The oldest tattooing tool in western North America, a 2,000-year-old pair of cactus needles with dye-stained tips, has been discovered in Utah. The tool was used for applying tattoos, shedding light on the culture that existed in that area at the time. The item was spotted by Washington State University anthropology PhD candidate Andrew Gillreath-Brown while taking inventory of archaeological materials.

The tool features a 3.5-inch skunkbush handle with two cactus spine needles on one end and yucca leaves wrapped around the other. The item was found by Gillreath-Brown among archaeological materials that spent more than 40 years in storage, according to an announcement by Washington State University.

At approximately 2,000 years old, this is the oldest tattooing tool found in western North America; it was made by the Ancestral Pueblo people back during the Basketmaker II period. To date, researchers haven't discovered human remains featuring preserved evidence of tattoos in the southwestern United States, according to the university, and there's a lack of written details on tattooing from that time period.

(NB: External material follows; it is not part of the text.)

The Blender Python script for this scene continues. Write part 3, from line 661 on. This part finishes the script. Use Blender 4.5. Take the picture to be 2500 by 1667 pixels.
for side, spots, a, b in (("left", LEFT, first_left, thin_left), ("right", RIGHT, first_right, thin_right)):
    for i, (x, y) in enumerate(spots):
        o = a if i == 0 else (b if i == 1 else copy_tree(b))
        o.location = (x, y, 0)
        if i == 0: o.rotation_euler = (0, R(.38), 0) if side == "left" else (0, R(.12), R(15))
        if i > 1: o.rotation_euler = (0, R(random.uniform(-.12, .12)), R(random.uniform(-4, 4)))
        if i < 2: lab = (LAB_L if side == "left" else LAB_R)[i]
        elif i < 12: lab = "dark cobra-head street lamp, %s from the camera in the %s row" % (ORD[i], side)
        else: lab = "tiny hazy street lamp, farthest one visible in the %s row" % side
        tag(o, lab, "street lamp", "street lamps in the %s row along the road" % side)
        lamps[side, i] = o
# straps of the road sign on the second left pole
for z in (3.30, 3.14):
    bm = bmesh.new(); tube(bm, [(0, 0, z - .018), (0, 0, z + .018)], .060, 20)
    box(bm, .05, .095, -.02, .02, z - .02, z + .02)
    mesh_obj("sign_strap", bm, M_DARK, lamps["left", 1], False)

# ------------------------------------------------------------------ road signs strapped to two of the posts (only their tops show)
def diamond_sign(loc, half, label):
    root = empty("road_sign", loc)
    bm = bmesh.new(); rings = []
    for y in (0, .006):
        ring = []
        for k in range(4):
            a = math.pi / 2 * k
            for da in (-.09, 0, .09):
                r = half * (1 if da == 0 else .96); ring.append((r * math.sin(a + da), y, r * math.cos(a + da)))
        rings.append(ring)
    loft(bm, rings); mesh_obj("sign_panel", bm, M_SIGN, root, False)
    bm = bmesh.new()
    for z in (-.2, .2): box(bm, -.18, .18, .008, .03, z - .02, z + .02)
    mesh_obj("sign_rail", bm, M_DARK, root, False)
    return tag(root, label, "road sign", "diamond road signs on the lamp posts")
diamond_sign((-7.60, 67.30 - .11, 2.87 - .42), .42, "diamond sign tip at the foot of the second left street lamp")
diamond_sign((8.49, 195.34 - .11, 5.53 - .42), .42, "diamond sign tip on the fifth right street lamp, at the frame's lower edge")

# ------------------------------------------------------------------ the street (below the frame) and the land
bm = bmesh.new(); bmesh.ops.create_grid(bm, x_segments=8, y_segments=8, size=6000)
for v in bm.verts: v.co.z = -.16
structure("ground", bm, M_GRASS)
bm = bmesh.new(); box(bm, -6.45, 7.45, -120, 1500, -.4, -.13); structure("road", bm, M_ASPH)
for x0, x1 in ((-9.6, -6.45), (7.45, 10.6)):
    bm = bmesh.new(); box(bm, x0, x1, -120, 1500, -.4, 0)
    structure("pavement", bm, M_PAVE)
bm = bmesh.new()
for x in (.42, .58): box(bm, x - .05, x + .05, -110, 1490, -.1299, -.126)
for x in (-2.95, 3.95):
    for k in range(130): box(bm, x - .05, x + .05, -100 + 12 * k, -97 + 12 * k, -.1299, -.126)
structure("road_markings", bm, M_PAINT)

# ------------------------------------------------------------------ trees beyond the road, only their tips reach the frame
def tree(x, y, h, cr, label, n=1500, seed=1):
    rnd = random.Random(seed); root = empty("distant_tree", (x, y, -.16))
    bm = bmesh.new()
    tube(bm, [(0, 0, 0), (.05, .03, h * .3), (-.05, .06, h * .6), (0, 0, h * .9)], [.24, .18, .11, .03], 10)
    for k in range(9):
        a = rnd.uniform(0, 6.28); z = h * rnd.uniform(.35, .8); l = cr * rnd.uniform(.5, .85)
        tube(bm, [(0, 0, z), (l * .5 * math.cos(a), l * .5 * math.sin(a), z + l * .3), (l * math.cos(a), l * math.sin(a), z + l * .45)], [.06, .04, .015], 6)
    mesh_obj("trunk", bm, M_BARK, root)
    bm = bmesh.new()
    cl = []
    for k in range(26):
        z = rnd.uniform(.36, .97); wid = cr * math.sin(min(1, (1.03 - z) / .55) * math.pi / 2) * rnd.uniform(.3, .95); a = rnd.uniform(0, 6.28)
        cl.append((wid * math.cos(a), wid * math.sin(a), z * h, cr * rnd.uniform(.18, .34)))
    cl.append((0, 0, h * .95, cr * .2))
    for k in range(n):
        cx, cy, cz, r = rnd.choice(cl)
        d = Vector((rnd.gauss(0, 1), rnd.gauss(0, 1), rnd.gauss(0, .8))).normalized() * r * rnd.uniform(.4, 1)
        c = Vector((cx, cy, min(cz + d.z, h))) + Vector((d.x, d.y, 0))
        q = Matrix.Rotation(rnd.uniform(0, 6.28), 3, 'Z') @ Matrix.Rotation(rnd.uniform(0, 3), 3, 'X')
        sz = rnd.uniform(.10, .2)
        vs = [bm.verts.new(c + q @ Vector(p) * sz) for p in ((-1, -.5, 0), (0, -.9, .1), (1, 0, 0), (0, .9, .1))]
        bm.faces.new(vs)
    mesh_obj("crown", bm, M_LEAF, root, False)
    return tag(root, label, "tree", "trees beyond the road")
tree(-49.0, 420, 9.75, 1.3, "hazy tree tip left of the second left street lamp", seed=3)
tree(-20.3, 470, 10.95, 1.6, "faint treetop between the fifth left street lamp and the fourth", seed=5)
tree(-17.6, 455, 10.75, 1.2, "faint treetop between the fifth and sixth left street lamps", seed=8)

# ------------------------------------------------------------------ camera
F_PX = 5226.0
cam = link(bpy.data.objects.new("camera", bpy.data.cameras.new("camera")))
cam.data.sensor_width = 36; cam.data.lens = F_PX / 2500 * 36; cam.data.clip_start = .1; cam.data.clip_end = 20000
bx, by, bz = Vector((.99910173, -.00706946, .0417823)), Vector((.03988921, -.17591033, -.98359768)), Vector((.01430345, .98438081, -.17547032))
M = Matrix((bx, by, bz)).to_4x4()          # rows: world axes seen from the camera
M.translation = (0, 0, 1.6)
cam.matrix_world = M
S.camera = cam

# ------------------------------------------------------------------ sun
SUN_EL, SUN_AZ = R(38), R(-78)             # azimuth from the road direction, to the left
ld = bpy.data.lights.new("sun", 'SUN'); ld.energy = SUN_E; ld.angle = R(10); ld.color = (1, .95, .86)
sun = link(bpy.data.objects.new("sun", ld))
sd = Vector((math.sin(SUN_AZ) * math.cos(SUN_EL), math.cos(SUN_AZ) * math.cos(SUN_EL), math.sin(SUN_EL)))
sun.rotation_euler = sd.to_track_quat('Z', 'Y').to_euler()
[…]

Until now, the earliest examples of tattooing in the Southwest were found in New Mexico and Arizona with dates between 1100 and 1280 AD. The newly discovered tool originally unearthed in Utah is around 1,000 years older than these other specimens.

The tool features tips stained with the pigment used to create the tattoos. Based on his tests, Gillreath-Brown found the pigment likely contained carbon; he used a replica of the tool to create test tattoos on pig skin. The researcher had explained, "The residue staining from tattoo pigments on the tip was what immediately piqued my interest as being possibly a tattoo tool."